WHAT YOU WILL DO
Go through the material below and copy each line where the word "scene" appears.
SUPPLIED MATERIAL start
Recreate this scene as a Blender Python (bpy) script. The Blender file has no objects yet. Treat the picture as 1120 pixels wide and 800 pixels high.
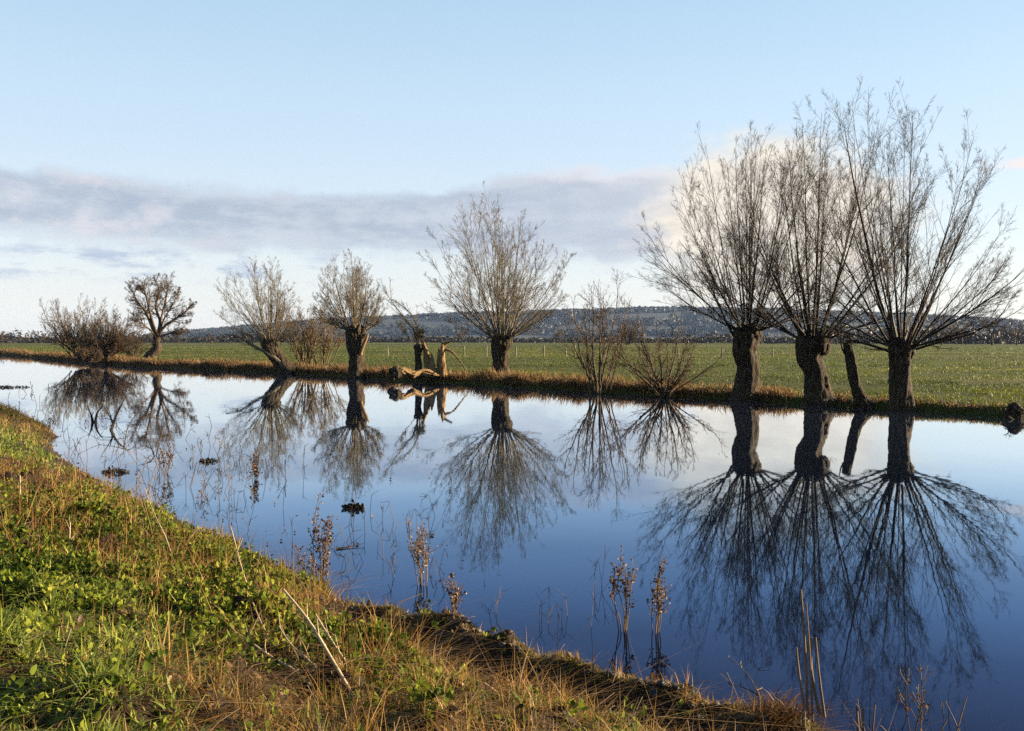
import bpy, math, random
import numpy as np
from math import radians as R

rng = np.random.default_rng(7)
SC = bpy.context.scene
COL = SC.collection

# ------------------------------------------------------------------ camera
F_PX, CAM_H, HOR = 1050.0, 2.6, 370.0
TH = math.atan((400 - HOR) / F_PX)
cd = bpy.data.cameras.new('camera')
cam = bpy.data.objects.new('camera', cd); COL.objects.link(cam)
cam.location = (0, 0, CAM_H); cam.rotation_euler = (math.pi / 2 - TH, 0, 0)
cd.sensor_width = 36; cd.lens = 36 * F_PX / 1120; cd.clip_end = 20000; cd.clip_start = 0.1
SC.camera = cam

def ray(px, py):
    a, b = (px - 560) / F_PX, (400 - py) / F_PX
    return np.array([a, math.cos(TH) + b * math.sin(TH), -math.sin(TH) + b * math.cos(TH)])
def on(px, py, z=0.0):
    d = ray(px, py); k = (z - CAM_H) / d[2]
    return d * k + np.array([0, 0, CAM_H])
def at(px, py, Y):
    d = ray(px, py); return d * (Y / d[1]) + np.array([0, 0, CAM_H])

# ------------------------------------------------------------------ noise
def _h(i, j, s):
    n = np.sin(i * 127.1 + j * 311.7 + s * 74.7) * 43758.5453
    return n - np.floor(n)
def vnoise(x, y, s=0):
    xi, yi = np.floor(x), np.floor(y); fx, fy = x - xi, y - yi
    fx = fx * fx * (3 - 2 * fx); fy = fy * fy * (3 - 2 * fy)
    return (_h(xi, yi, s) * (1 - fx) + _h(xi + 1, yi, s) * fx) * (1 - fy) + (_h(xi, yi + 1, s) * (1 - fx) + _h(xi + 1, yi + 1, s) * fx) * fy
def fbm(x, y, s=0, o=4):
    v, a, t = 0, .5, 0
    for k in range(o):
        v = v + a * vnoise(x * 2 ** k, y * 2 ** k, s + k * 3.1); t += a; a *= .5
    return v / t

# ------------------------------------------------------------------ materials
def mat(name):
    m = bpy.data.materials.new(name); m.use_nodes = True
    nt = m.node_tree; nt.nodes.clear()
    out = nt.nodes.new('ShaderNodeOutputMaterial')
    return m, nt, out
def N(nt, t, **kw):
    n = nt.nodes.new(t)
    for k, v in kw.items():
        if k.startswith('i_'): n.inputs[k[2:].replace('_', ' ')].default_value = v
        else: setattr(n, k, v)
    return n
ALB = .70      # gain that darkens all material colours, to deepen shade and contrast
def ramp(nt, fac, stops, gain=1.0):
    r = nt.nodes.new('ShaderNodeValToRGB')
    e = r.color_ramp.elements
    while len(e) < len(stops): e.new(.5)
    for k, (p, c) in enumerate(stops):
        e[k].position = p; e[k].color = (c[0] * gain, c[1] * gain, c[2] * gain, 1)
    nt.links.new(fac, r.inputs[0]); return r.outputs[0]
def noise(nt, vec, scale, detail=4, rough=.6):
    n = N(nt, 'ShaderNodeTexNoise', i_Scale=scale, i_Detail=detail, i_Roughness=rough)
    if vec is not None: nt.links.new(vec, n.inputs['Vector'])
    return n.outputs['Fac']
def mapping(nt, src, scale):
    m = N(nt, 'ShaderNodeMapping'); m.inputs['Scale'].default_value = scale
    nt.links.new(src, m.inputs['Vector']); return m.outputs['Vector']
def bump(nt, h, strength, dist):
    b = N(nt, 'ShaderNodeBump', i_Strength=strength, i_Distance=dist)
    nt.links.new(h, b.inputs['Height']); return b.outputs['Normal']
def mixc(nt, f, a, b):
    m = N(nt, 'ShaderNodeMix', data_type='RGBA')
    for s, v in ((m.inputs[0], f), (m.inputs[6], a), (m.inputs[7], b)):
        if hasattr(v, 'is_linked'): nt.links.new(v, s)
        else: s.default_value = v if not isinstance(v, tuple) else (*v, 1)
    return m.outputs[2]

def surf_mat(name, stops, scale, rough=.9, bumps=None, vscale=(1, 1, 1), detail=6, spec=.2):
    m, nt, out = mat(name)
    tc = N(nt, 'ShaderNodeTexCoord')
    v = mapping(nt, tc.outputs['Object'], vscale)
    c = ramp(nt, noise(nt, v, scale, detail, .65), stops, ALB)
    p = N(nt, 'ShaderNodeBsdfPrincipled', i_Roughness=rough)
    p.inputs['Specular IOR Level'].default_value = spec
    nt.links.new(c, p.inputs['Base Color'])
    if bumps:
        nt.links.new(bump(nt, noise(nt, v, bumps[0], 6, .7), bumps[1], bumps[2]), p.inputs['Normal'])
    nt.links.new(p.outputs[0], out.inputs[0])
    return m

def leaf_mat(name, stops, transl=.35, rough=.6, spec=.25):
    """blades and leaves: colour from the per-plant 'tint' attribute, some light through the blade"""
    m, nt, out = mat(name)
    at_ = N(nt, 'ShaderNodeAttribute', attribute_name='tint')
    c = ramp(nt, at_.outputs['Fac'], stops, ALB)
    p = N(nt, 'ShaderNodeBsdfPrincipled', i_Roughness=rough)
    p.inputs['Specular IOR Level'].default_value = spec
    nt.links.new(c, p.inputs['Base Color'])
    t = N(nt, 'ShaderNodeBsdfTranslucent'); nt.links.new(c, t.inputs['Color'])
    mx = N(nt, 'ShaderNodeMixShader'); mx.inputs[0].default_value = transl
    nt.links.new(p.outputs[0], mx.inputs[1]); nt.links.new(t.outputs[0], mx.inputs[2])
    nt.links.new(mx.outputs[0], out.inputs[0])
    return m

def bark_mat(name, dark, mid, light, scale=3.0, moss=None):
    m, nt, out = mat(name)
    tc = N(nt, 'ShaderNodeTexCoord')
    v = mapping(nt, tc.outputs['Object'], (scale, scale, scale * .22))
    f = noise(nt, v, 4.0, 8, .7)
    c = ramp(nt, f, [(.3, dark), (.5, mid), (.72, light)], ALB)
    if moss:
        g = ramp(nt, noise(nt, tc.outputs['Object'], 1.6, 5), [(.52, (0, 0, 0)), (.66, (1, 1, 1))])
        c = mixc(nt, g, c, moss)
    p = N(nt, 'ShaderNodeBsdfPrincipled', i_Roughness=.9); p.inputs['Specular IOR Level'].default_value = .15
    nt.links.new(c, p.inputs['Base Color'])
    nt.links.new(bump(nt, f, .9, .06), p.inputs['Normal'])
    nt.links.new(p.outputs[0], out.inputs[0])
    return m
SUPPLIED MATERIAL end
ANSWER IN FULL
Recreate this scene as a Blender Python (bpy) script. The Blender file has no objects yet. Treat the picture as 1120 pixels wide and 800 pixels high.
SC = bpy.context.scene